The First Day of Christmas was yesterday, but I’ve given up trying to get anything contemplative done on December 25th. It’s a day for raucous celebration, the bustle of the kitchen preparing a feast, the thrill of generous giving to friends and family. I hope you had a great time surrounded by the people you love, delicious food, and all the loot under the tree. I certainly did, and I regret none of it. And now, with my fridge stuffed with leftovers, a mug of homemade egg nog before me, and a half-eaten tray of cookies on the counter, I’d like to welcome you to Christmastide.
Today is the Second Day of Christmas. Today, we begin the quieter side of Christmas: contemplating the incarnation of God. God became human, that humanity might share in the divine nature.
Jesus was born into a world of “divine” kings. From the Pharaohs of Egypt to the Roman Caesars, the ancient world was awash in rulers that claimed descent from the gods and demanded worship as gods themselves.

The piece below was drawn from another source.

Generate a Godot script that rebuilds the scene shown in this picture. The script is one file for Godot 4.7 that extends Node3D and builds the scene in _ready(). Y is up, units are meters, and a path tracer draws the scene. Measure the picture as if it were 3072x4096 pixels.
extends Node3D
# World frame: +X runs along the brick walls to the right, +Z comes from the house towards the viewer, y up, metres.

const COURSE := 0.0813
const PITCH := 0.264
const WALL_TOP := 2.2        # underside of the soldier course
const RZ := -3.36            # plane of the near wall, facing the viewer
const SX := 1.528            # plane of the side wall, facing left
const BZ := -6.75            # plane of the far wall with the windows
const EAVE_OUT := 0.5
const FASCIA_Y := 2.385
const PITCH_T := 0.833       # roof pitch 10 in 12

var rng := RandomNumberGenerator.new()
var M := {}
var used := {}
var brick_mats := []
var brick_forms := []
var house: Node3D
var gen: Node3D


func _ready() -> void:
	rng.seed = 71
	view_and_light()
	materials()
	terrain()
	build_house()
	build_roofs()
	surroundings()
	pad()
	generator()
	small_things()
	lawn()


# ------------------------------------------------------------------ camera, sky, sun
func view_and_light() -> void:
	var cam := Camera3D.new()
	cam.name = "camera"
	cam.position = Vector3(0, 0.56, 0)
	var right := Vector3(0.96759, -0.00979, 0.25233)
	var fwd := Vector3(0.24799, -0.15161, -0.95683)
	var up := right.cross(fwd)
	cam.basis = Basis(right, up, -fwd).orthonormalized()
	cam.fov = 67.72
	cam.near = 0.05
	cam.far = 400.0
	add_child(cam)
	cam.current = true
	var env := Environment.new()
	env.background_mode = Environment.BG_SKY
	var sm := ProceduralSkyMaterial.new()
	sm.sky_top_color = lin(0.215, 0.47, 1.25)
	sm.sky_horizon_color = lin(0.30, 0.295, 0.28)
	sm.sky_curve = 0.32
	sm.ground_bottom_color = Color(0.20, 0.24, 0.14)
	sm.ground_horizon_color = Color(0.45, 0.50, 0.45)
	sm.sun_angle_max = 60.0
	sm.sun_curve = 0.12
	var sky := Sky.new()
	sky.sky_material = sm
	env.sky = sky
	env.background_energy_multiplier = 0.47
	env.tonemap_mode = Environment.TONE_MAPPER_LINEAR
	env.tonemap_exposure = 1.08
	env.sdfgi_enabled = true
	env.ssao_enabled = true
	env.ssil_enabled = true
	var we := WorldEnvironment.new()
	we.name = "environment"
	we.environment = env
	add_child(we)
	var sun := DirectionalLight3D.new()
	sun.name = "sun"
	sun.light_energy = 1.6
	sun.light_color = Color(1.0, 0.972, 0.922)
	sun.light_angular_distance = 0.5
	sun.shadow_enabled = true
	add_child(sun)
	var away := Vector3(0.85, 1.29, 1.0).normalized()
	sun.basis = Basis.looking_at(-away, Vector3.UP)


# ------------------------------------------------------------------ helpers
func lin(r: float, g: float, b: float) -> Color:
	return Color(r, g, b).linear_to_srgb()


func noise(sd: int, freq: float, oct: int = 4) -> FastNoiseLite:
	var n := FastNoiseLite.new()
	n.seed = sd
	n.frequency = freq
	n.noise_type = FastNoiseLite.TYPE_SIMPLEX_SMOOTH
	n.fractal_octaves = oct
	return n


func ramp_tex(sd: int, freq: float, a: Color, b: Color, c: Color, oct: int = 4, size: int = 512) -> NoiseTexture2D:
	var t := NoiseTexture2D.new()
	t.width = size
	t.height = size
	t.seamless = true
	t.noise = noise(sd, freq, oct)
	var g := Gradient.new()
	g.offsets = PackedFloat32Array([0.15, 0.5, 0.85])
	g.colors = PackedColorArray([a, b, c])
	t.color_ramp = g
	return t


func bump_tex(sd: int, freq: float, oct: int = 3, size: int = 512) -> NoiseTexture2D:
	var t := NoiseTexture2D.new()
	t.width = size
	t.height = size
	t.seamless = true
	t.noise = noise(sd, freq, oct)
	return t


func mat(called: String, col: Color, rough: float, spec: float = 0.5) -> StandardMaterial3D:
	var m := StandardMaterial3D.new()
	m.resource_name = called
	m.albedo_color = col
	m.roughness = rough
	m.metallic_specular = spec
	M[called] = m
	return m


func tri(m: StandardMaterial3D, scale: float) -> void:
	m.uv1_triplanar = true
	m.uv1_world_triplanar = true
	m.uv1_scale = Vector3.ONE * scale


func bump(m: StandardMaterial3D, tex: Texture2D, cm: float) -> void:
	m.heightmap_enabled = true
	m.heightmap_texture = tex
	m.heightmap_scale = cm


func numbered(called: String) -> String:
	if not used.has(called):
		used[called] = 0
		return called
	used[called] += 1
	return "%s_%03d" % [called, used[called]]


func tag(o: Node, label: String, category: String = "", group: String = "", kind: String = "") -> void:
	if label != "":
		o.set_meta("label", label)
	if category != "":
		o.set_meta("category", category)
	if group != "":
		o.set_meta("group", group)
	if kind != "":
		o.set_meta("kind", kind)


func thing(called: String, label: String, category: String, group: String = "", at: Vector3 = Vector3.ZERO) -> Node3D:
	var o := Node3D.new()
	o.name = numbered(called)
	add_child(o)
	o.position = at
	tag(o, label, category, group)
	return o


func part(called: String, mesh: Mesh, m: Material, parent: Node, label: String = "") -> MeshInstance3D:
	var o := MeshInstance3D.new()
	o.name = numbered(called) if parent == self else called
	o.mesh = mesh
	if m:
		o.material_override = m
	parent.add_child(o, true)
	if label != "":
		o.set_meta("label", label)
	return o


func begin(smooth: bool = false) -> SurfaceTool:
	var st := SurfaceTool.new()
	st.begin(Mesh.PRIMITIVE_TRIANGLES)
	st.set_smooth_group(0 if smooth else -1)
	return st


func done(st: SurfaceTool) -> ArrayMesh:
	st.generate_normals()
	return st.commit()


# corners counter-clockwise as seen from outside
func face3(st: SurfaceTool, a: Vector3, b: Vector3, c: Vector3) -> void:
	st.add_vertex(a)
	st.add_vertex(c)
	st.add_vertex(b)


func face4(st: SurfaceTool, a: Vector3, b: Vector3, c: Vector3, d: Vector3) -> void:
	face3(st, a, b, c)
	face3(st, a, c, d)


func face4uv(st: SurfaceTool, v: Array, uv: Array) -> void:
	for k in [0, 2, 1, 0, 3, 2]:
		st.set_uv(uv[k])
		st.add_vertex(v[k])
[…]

Difficult as it is to imagine today, people took this entirely seriously, and many people still believe in the underlying logic to this day. If at bottom, reality is one great chain of being that runs from beach sand to transcendent deity, then there’s nothing inherently ridiculous about a human being ascending to godhood. The fellow might have been the captain of the palace guard yesterday, but he assassinated the king last night, and today he’s the son of Ra, or Marduk, or Jupiter, surrounded by palace walls of beaten gold, and building himself a tomb that will last five thousand years. He is a god, as his son will be after him. How could he not be? Everyone believed it, from the kings themselves to the priests that served them to the stonemasons that built their tombs — and paradoxically, that belief legitimated the whole stratified social system.
Into this world of royal pretensions to divinity, the actual God of the universe chose to be born, not in a palace or a temple, but a stable. Not to royal parents, not even to a priest, but to a construction worker and a teenage girl. From this subversive beginning, the rest of the story flows.